= Given data =
------------------------------------

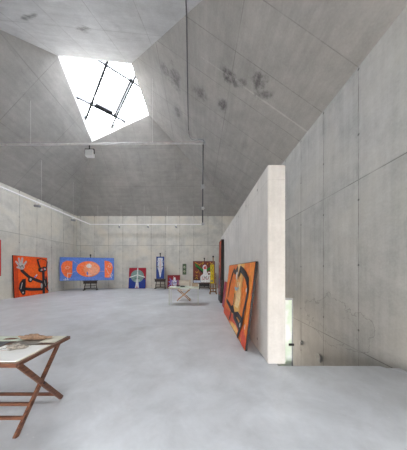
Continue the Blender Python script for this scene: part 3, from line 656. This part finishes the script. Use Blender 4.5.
# papers on the table: world positions from z = TH
zt = TH + .002
m_ink = plain('grey_ink', (.20, .20, .22), .8); m_dark = plain('dark_print', (.10, .10, .11), .6, var=.3); m_grn = plain('pale_green_print', (.62, .68, .58), .8, var=.08)
m_greyp = plain('taupe_print', (.28, .25, .22), .8, var=.25, scale=14); m_creamp = plain('cream_card', (.70, .68, .58), .8, var=.05)
m_brn = plain('brown_ink', (.22, .12, .07), .8, var=.2)
def tp(px, py):  # a spot on the table top
    Y = (EYE - TH) * F / (py - VY); return ((px - VX) / F * Y, Y)
sheet('drawing_sheet', 'large white drawing sheet at the near edge of the wooden folding table', 'drawing', -1.80, 1.83, zt + .002, .44, .35, .0, m_paper, .007,
      marks=[([(.0,.62),(.26,.86),(.28,.84),(.03,.58)], m_ink), ([(.02,.50),(.30,.66),(.31,.64),(.03,.47)], plain('pink_crayon', (.55,.30,.22), .9)), ([(.30,.64),(.42,.60),(.50,.70),(.62,.72),(.66,.80),(.58,.82),(.46,.78),(.34,.76)], plain('grey_wash', (.48,.46,.43), .9, var=.3, scale=30))])
sheet('drawing_sheet', 'white sheet lying under the large drawing sheet on the wooden folding table', 'drawing', -1.80, 1.845, zt, .47, .375, .0, m_creamp, .0018)
sheet('photo_print', 'dark grey print on the left of the wooden folding table', 'print', -2.24, 2.03, zt, .34, .17, .08, m_dark, .004)
sheet('photo_print', 'pale green print with a dark blot at the far edge of the folding table', 'print', -2.20, 2.215, zt + .0005, .46, .15, .0, m_grn, .004,
      marks=[([(.42,.30),(.55,.22),(.72,.30),(.78,.50),(.66,.62),(.52,.66),(.44,.52)], m_brn)])
sheet('photo_print', 'taupe print beneath the crumpled brown paper on the folding table', 'print', -1.86, 2.10, zt, .30, .11, .0, m_greyp, .004)
sheet('postcard', 'cream card at the far right corner of the folding table', 'card', -1.665, 2.20, zt, .17, .20, .0, m_creamp, .005)
# crumpled brown paper and a crumpled grey scrap
def crumple(name, label, cat, x, y, z, a, b, h, rz, mat, seed):
    rnd = random.Random(seed); bm = bmesh.new(); bmesh.ops.create_icosphere(bm, subdivisions=4, radius=1)
    ph = [rnd.uniform(0, 6) for _ in range(6)]
    for v in bm.verts:
        c = v.co; d = 1 + .16*math.sin(5*c.x + ph[0] + 3*c.y) + .13*math.sin(9*c.y + ph[1] + 4*c.z) + .10*math.sin(13*c.x - 7*c.y + ph[2]) + rnd.uniform(-.05, .05)
        taper = 1 - .35*c.x
        v.co = Vector((c.x*a*d, c.y*b*d*taper, max(0.0, (c.z*.5 + .45)*h*d*taper)))
    o = mobj(name, bm, mat); o.location = (x, y, z); o.rotation_euler.z = rz; return setp(o, label, cat)
crumple('crumpled_paper', 'crumpled brown paper lying at the far edge of the folding table', 'paper', -1.86, 2.20, zt + .005, .155, .055, .045, .05, plain('brown_paper', (.34, .23, .16), .85, var=.35, scale=22), 3)
crumple('plaster_scrap', 'crumpled grey scrap lying on the large white drawing sheet', 'scrap', -1.80, 1.925, zt + .009,   .085, .032, .04, .35, plain('grey_scrap', (.27, .25, .225), .9, var=.35, scale=40), 8)

# ------------------------------------------------------------------ lighting rails, conduits, spotlights
m_rail = plain('white_rail', (.88, .88, .88), .4, var=.03)
RZ, RY, RX = 5.02, 14.9, -8.43
rl = empty('lighting_rail', (RX, RY, RZ)); setp(rl, 'long white lighting rail following the left wall and turning along the back wall', 'rail')
bm = bmesh.new(); bar(bm, (0, -(RY - 1.2), 0), (0, 0, 0), .08, .06); bar(bm, (0, 0, 0), (8.70, 0, 0), .08, .06, (0, 0, 1)); mobj('track', bm, m_rail, rl)
def roof_z(x, y):
    zs = [dA + a_ * x, dB - b_ * y, dC - c_ * x, ZW + dD * (y - (cNL.y + cNR.y)/2)]
    return min(zs)
for (x, y) in ((0, -2), (0, -4.6), (0, -7.2), (0, -9.8), (.6, 0), (2.4, 0), (4.2, 0), (6.0, 0), (8.0, 0)):
    zz = roof_z(RX + x, RY + y) - .005 - RZ
    bm = bmesh.new(); tube(bm, [(x, y, .02), (x, y, zz)], .004, 6); mobj('suspension_wire', bm, m_rail, rl)
def make_spot():
    r = empty('spotlight', (0, 0, 0))
    bm = bmesh.new(); box(bm, -.045, .045, -.025, .025, -.06, 0, bev=.004); tube(bm, [(0, 0, -.06), (0, 0, -.11)], .015); mobj('adapter', bm, m_rail, r)
    bm = bmesh.new(); tube(bm, [(-.13, 0, -.17), (-.10, 0, -.17), (.12, 0, -.17), (.14, 0, -.17)], [.045, .065, .065, .06], 16); mobj('lamp_head', bm, m_greysp, r)
    bm = bmesh.new(); tube(bm, [(.1405, 0, -.17), (.1445, 0, -.17)], .05, 16); mobj('lens', bm, m_lens, r)
    return r
m_greysp = plain('grey_spot', (.30, .31, .32), .4, .2); m_lens = plain('dark_lens', (.08, .08, .09), .2)
def copy_tree(o, parent=None):
    c = o.copy(); COL.objects.link(c); c.parent = parent
    for chd in list(o.children): copy_tree(chd, c)
    return c
sp0 = make_spot(); first = True
def left_y(px): return RX * F / (px - VX)
for (x, y, rz, lb) in ((RX, left_y(37), .5, 'grey spotlight on the left rail above the orange figure painting, nearest of the rail spots'),
        (RX, left_y(73), .9, 'grey spotlight on the left rail above the wide blue painting, near the rail corner'),
        (fl(119.3, RY), RY, 1.9, 'grey spotlight on the back rail between the wide blue painting and the disc painting'),
        (fl(148, RY), RY, 1.4, 'grey spotlight on the back rail to the left of the tall blue painting'),
        (fl(176, RY), RY, 1.3, 'grey spotlight on the back rail above the small red painting, rightmost of the spots')):
    o = sp0 if first else copy_tree(sp0); first = False
    o.location = (x, y, RZ - .0305); o.rotation_euler.z = rz; setp(o, lb, 'spotlight', 'spotlights on the lighting rail')
m_zinc = plain('zinc_pipe', (.72, .72, .72), .4, 0, .1)
# upper conduit across the room with its floodlight
CY = 8.2; CZ = EYE + (VY - 144) * CY / F; CXr = (204 - VX) / F * CY
zl = CZ - .02; xl = (zl - dA) / a_ + .06
cd = empty('cross_conduit', (CXr, CY, CZ)); setp(cd, 'grey metal conduit spanning the room below the skylight', 'conduit')
bm = bmesh.new(); tube(bm, [(xl - CXr, 0, -.04), (0, 0, .04)], .042, 12); mobj('pipe', bm, m_zinc, cd)
bm = bmesh.new(); box(bm, -.05, .06, -.05, .05, -.02, .10, bev=.01); mobj('junction_box', bm, m_grey, cd)
for x in (-2.2, -4.8, -7.4):
    zz = roof_z(CXr + x, CY) - .005 - CZ
    bm = bmesh.new(); tube(bm, [(x, 0, .02), (x, 0, zz)], .004, 6); mobj('suspension_wire', bm, m_rail, cd)
# floodlight
fx = (90 - VX) / F * CY
fd = empty('floodlight', (fx, CY, CZ - .06)); setp(fd, 'pale grey floodlight hanging from the cross conduit under the skylight', 'floodlight')
bm = bmesh.new(); bar(bm, (-.02, 0, .0), (-.02, 0, -.16), .04, .03); bar(bm, (-.20, 0, -.16), (.18, 0, -.16), .05, .02); bar(bm, (-.20, 0, -.16), (-.20, 0, -.36), .05, .02, (1,0,0)); bar(bm, (.18, 0, -.16), (.18, 0, -.36), .05, .02, (1,0,0)); mobj('bracket', bm, m_metal, fd)
bm = bmesh.new(); box(bm, -.17, .16, -.09, .09, -.50, -.22, bev=.02); o = mobj('housing', bm, m_rail, fd)
bm = bmesh.new(); box(bm, -.15, .14, -.097, -.0905, -.48, -.24); mobj('lens', bm, plain('frosted_lens', (.72, .74, .74), .3, var=.05), fd)
# hanging cable rod at the right end
zb = EYE + (VY - 225) * CY / F; hx = (202.6 - VX) / F * CY
hg = empty('hanging_conduit', (hx, CY - .0, CZ - .03)); setp(hg, 'thin dark vertical conduit hanging in the room with three small boxes', 'conduit')
def zc(py): return EYE + (VY - py) * CY / F - (CZ - .03)
bm = bmesh.new(); tube(bm, [(.02, 0, -.0), (0, 0, zc(225))], .028, 8); mobj('pipe', bm, m_darkconduit, hg)
for py, s in ((187, .07), (208.5, .05), (224, .045)):
    bm = bmesh.new(); box(bm, -s, s, -s*.7, s*.7, zc(py) - s*1.3, zc(py) + s*1.3, bev=.01); tube(bm, [(s, 0, zc(py)), (s + .05, 0, zc(py) + .01)], .02, 8); mobj('socket_box', bm, m_grey, hg)
# cable on the right roof slope
def roofC(px, py):
    a, b = hit(nC, dC, px, py), hit(nDD, nDD.dot(pTL), px, py)
    p = a if a.y < b.y else b
    return p + (Vector((0, 0, EYE)) - p).normalized() * .07
pts = [roofC(x, y) for x, y in ((185.6, -6), (186.0, 4), (186.4, 12), (186.7, 20), (186.8, 28), (186.9, 40), (187.5, 80), (188, 110), (188.6, 130))]
end = Vector((CXr - .0, CY, CZ + .10))
p5 = pts[-1]; 
for x, y, t in ((190.5, 138, .35), (195, 140, .6), (200, 139.5, .85), (203.3, 140, .97)):
    Yp = p5.y + (end.y - p5.y) * t; r = ray(x, y); pts.append(Vector((0, 0, EYE)) + r * Yp)
pts.append(end)
bm = bmesh.new(); tube(bm, smooth_path(pts, 5), .019, 8); cb = mobj('power_cable', bm, m_darkconduit)
setp(cb, 'dark power cable running down the right roof slope and curling onto the conduit', 'cable')

# wall lights low in the stair well, glass panel behind the partition end
def stair_lamp(px, py, r, label):
    Y = XR * F / (px - VX); z = EYE + (VY - py) * Y / F
    e = empty('wall_light', (XR, Y, z)); setp(e, label, 'wall light')
    bm = bmesh.new(); tube(bm, [(-.03, 0, 0), (-.001, 0, 0)], r, 24); mobj('rim', bm, m_grey, e)
    bm = bmesh.new(); tube(bm, [(-.034, 0, 0), (-.0305, 0, 0)], r*.72, 24); mobj('lens', bm, plain('lamp_glass', (.50, .52, .50), .2), e)
    bm = bmesh.new(); box(bm, -.05, -.03, -r*1.05, -r*.35, -r*.9, r*.9, bev=.006); mobj('hood', bm, m_greysp, e)
stair_lamp(319.5, 357.5, .11, 'round hooded light on the right wall just above the stair opening edge')
stair_lamp(301, 342.5, .065, 'smaller round light on the right wall beside the glass panel')
GY = 3.36
gp = empty('glass_panel', (px_(GY) + .28, GY, -.45)); setp(gp, 'narrow glass panel with painted-in reflection and metal edge behind the partition end', 'glass panel')
k = NT('glass_painted_reflection'); tc = k.n('ShaderNodeTexCoord').outputs['Object']; sz = k.n('ShaderNodeSeparateXYZ'); k.link(tc, sz.inputs[0])
c = k.mix(k.rng(k.noise(k.scale(tc, 1, 1, .8), 2.4, 3), .46, .60), (.86, .89, .88, 1), (.66, .78, .64, 1))  # pale and green blotches painted in for reflected daylight and greenery
k.link(c, k.b.inputs['Base Color']); k.b.inputs['Roughness'].default_value = .12; k.b.inputs['Coat Weight'].default_value = .6
m_glass_refl = k.m
gw = .245; gh = 1.5 - 28.5*GY/F + .45
bm = bmesh.new(); box(bm, 0.002, gw, 0, .016, 0, gh - .03); mobj('pane', bm, m_glass_refl, gp)
bm = bmesh.new(); box(bm, gw, gw + .018, -.01, .026, 0, gh); box(bm, 0.002, gw, -.01, .026, gh - .03, gh); mobj('frame', bm, m_greysp, gp)
bm = bmesh.new(); z = 1.5 - 74.5*GY/F + .45; box(bm, gw - .06, gw + .03, -.03, -.0105, z - .02, z + .02, bev=.004); mobj('bracket', bm, m_metal, gp)

# ------------------------------------------------------------------ light
w = bpy.data.worlds.new('World'); sc.world = w; w.use_nodes = True
nt = w.node_tree; bg = nt.nodes['Background']
tcn = nt.nodes.new('ShaderNodeTexCoord'); sx = nt.nodes.new('ShaderNodeSeparateXYZ'); rp = nt.nodes.new('ShaderNodeValToRGB')
nt.links.new(tcn.outputs['Generated'], sx.inputs[0]); nt.links.new(sx.outputs[2], rp.inputs[0])
rp.color_ramp.elements[0].position = 0; rp.color_ramp.elements[0].color = (.50, .435, .36, 1)
rp.color_ramp.elements[1].position = .45; rp.color_ramp.elements[1].color = (.92, .955, 1.0, 1)
nt.links.new(rp.outputs[0], bg.inputs[0]); bg.inputs[1].default_value = 13.0
def portal(loc, sx_, sy_, rot):
    l = bpy.data.lights.new('daylight_portal', 'AREA'); l.shape = 'RECTANGLE'; l.size = sx_; l.size_y = sy_; l.cycles.is_portal = True
    o = bpy.data.objects.new('daylight_portal', l); o.location = loc; o.rotation_euler = rot; COL.objects.link(o)
xs = [p.x for p in ring]; ys = [p.y for p in ring]; zs = [p.z for p in ring]
portal(((min(xs)+max(xs))/2, (min(ys)+max(ys))/2, max(zs) + WELL + .2), max(xs)-min(xs)+.6, max(ys)-min(ys)+.6, (0, 0, 0))
portal(((1.6+XR)/2, SY1 + .28, -2.02), XR-1.6, 2.5, (-PI/2, 0, 0))
portal(((WX0+WX1)/2, YF - .25, WZ1/2), WX1-WX0, WZ1, (PI/2, 0, 0))

# ------------------------------------------------------------------ camera
cam = bpy.data.cameras.new('Camera'); co = bpy.data.objects.new('Camera', cam); COL.objects.link(co)
co.location = (0, 0, EYE); co.rotation_euler = (PI/2, 0, 0)
cam.sensor_fit = 'HORIZONTAL'; cam.sensor_width = 36; cam.lens = 36 * F / 407
cam.shift_x = (203.5 - VX) / 407; cam.shift_y = (VY - 225) / 407
sc.camera = co
vs = sc.view_settings; vs.view_transform = 'Standard'; vs.look = 'None'; vs.gamma = 1; vs.exposure = 1.08; vs.use_curve_mapping = False
sc.cycles.max_bounces = 12; sc.cycles.diffuse_bounces = 10; sc.cycles.use_denoising = True; sc.cycles.sample_clamp_indirect = 8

------------------------------------

Gather each line in the data that holds the string "from".

Continue the Blender Python script for this scene: part 3, from line 656. This part finishes the script. Use Blender 4.5.
# papers on the table: world positions from z = TH
fd = empty('floodlight', (fx, CY, CZ - .06)); setp(fd, 'pale grey floodlight hanging from the cross conduit under the skylight', 'floodlight')